Selain itu, puisi ini juga menyampaikan ajaran moral keluarga, di mana sang anak belajar empati melalui percakapan dengan ibunya. Relasi anak dan ibu di sini menjadi simbol pendidikan moral yang paling awal dan paling tulus.
Imaji
Sherly Malinton menggunakan imaji visual dan perasaan yang kuat dalam puisinya.
Imaji visual tampak pada bait seperti:
- “paruhnya memerah seakan terbakar”
- “kakinya patah setelah dilempar anak-anak nakal”
- “terkapar di tanah”
Gambaran ini menimbulkan visual yang jelas di benak pembaca, menghadirkan suasana sedih dan menyayat hati.
Imaji perasaan muncul ketika sang anak menyampaikan kekhawatiran dan harapannya:
- “kasihan Mama, kemarin ia ditinggal teman-temannya lalu kuobati”
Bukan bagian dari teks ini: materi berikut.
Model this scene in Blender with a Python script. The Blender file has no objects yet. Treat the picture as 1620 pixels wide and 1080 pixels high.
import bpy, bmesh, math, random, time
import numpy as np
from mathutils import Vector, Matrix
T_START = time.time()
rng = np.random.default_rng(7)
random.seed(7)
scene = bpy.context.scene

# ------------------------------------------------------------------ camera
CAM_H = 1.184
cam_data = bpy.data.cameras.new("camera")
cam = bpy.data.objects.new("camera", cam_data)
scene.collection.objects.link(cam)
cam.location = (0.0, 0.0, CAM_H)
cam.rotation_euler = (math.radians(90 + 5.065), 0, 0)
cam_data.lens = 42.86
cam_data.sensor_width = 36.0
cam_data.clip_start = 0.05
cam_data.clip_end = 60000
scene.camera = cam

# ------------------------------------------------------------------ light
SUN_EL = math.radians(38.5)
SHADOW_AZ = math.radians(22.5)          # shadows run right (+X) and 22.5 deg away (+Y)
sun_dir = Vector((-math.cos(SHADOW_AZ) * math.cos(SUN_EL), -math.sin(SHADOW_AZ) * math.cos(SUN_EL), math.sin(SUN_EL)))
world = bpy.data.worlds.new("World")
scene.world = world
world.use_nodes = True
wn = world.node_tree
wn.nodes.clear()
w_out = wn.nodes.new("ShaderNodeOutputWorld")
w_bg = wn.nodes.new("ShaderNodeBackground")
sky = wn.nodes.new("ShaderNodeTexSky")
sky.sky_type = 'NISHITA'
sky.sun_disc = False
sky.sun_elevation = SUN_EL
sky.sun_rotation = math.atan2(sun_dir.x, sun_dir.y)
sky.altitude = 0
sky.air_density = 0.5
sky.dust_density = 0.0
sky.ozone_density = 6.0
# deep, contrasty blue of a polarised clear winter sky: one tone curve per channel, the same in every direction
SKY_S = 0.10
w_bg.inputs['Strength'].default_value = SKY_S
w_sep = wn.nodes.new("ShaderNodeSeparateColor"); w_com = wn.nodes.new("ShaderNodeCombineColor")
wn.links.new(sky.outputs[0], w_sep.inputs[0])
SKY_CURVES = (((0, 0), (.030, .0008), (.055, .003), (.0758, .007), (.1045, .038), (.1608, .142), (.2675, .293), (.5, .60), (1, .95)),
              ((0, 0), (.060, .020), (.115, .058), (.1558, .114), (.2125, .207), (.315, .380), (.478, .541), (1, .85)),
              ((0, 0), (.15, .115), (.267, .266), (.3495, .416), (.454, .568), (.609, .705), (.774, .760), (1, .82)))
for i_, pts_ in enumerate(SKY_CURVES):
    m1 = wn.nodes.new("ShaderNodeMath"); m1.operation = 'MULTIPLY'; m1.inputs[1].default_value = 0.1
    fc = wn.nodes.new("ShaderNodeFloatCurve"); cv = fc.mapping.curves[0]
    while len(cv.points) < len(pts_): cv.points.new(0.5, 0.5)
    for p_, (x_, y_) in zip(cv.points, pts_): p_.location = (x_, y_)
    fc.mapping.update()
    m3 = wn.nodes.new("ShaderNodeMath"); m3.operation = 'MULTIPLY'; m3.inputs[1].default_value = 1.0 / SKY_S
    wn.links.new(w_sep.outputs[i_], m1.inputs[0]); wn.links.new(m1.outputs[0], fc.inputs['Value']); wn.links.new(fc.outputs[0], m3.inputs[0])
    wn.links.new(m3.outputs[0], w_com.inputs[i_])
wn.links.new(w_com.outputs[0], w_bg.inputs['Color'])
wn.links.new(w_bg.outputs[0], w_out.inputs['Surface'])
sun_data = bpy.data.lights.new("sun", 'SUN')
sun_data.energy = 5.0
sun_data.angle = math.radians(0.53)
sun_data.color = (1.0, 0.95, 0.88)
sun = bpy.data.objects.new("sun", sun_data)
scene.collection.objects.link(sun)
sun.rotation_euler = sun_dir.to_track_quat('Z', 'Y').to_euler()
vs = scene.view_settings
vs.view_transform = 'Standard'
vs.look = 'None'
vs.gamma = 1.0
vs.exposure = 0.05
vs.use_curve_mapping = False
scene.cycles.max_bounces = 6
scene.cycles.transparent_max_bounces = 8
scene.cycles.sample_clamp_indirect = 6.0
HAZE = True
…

Kalimat ini mencerminkan kelembutan hati dan rasa simpati yang dalam terhadap makhluk kecil yang terluka.
Majas
Puisi ini juga memperlihatkan penggunaan majas personifikasi dan metafora.
- Personifikasi tampak pada bait: “paruhnya memerah seakan terbakar” Di sini burung digambarkan seolah memiliki rasa sakit dan penderitaan manusia.
- Metafora muncul dalam penggunaan “kicau burung gereja” yang dapat diartikan sebagai simbol suara kehidupan dan kedamaian yang sempat hilang karena kekerasan.
- Sementara itu, repetisi (pengulangan) pada frasa “adakah... pagi ini, Mama” memberikan efek ritmis yang menegaskan rasa rindu dan harap dari si anak.
Puisi “Adakah Kicau Burung Gereja Itu di Pagi Ini” karya Sherly Malinton merupakan karya yang lembut namun sarat makna kemanusiaan. Melalui kisah sederhana tentang seekor burung kecil yang terluka, penyair berhasil menyentuh nurani pembaca untuk kembali peka terhadap kehidupan sekitar. Dengan tema kasih sayang dan empati, puisi ini mengingatkan kita bahwa kebaikan sejati lahir dari perhatian terhadap hal-hal kecil — seperti peduli pada burung yang kehilangan kicauannya.
Karya ini juga menunjukkan bagaimana bahasa puitis, imaji visual, dan suasana haru dapat menyatu dalam bentuk yang ringkas namun penuh makna.
Karya: Sherly Malinton
Biodata Sherly Malinton:
- Sylvia Sherly Maria Catharina Malinton lahir pada tanggal 24 Februari 1963 di Jakarta.